La dernière remarque critique de Cornellier concerne cette fois l’éthique épistémique que j’ai tenté de respecter dans l’écriture du livre. Je m’ « emporte un peu », selon lui, lorsque je traite du débat sur la Charte des valeurs et je « ne résiste pas toujours à la tentation de caricaturer les thèses des partisans de la charte — Mathieu Bock-Côté, notamment — au lieu de leur appliquer le principe de la générosité interprétative. »
Sur ce point, j’inviterai simplement les lecteurs à lire le chapitre en question (45) et à juger par eux-mêmes. Le propos est dur, mais mes critiques s’appuient à chaque fois sur des citations tirées du texte critiquer. Cornellier ne donne d’ailleurs aucun exemple d’une thèse que j’aurais caricaturée. Il nous demande de le croire sur parole.

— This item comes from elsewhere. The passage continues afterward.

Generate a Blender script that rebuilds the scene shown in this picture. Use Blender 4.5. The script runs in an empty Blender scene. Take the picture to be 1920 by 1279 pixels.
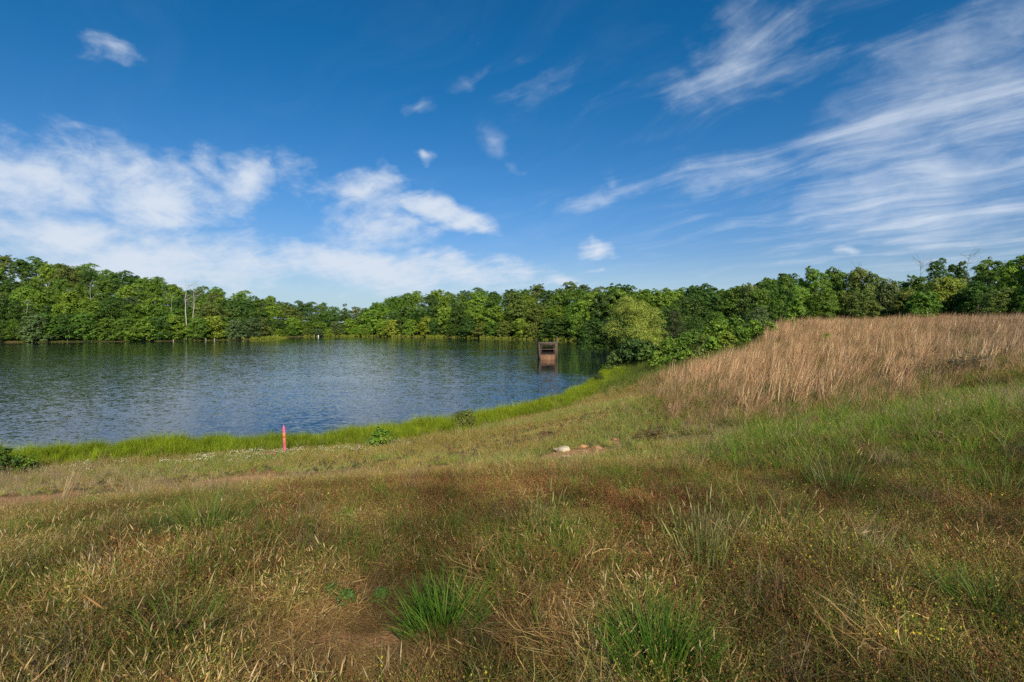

Comme je l’écris dans le chapitre en question, les problèmes principaux inhérents aux analyses de Bock-Côté est son indifférence aux faits qui contredisent ses nombreuses affirmations, ainsi que sa triste propension à caricaturer les positions qu’il critique. J’avoue être médusé par le fait que Cornellier n’ait relevé aucun problème analytique de ce genre dans sa recension du dernier livre de Bock-Côté. Je ne saurais expliquer cela, si ce n’est qu’en notant que Cornellier partage sans doute certains aspects du nationalisme culturaliste défendu par Bock-Côté.
C’est un secret de Polichinelle que les souverainistes qui se soucient du sort de ce qu’ils appellent la « majorité » (d’origine canadienne-française, je présume) et de sa « mémoire » ont besoin de francs-tireurs qui n’ont pas froid aux yeux. En défendant des positions relativement radicales et polémiques, ces intellectuels publics donnent un air de sagesse aux plus modérés.
Je remercie néanmoins Louis Cornellier de sa recension critique honnête et généreuse malgré nos désaccords sur certaines questions fondamentales. Il faut aussi remercier Le Devoir d’accorder de l’importance à la critique culturelle et aux débats d’idées.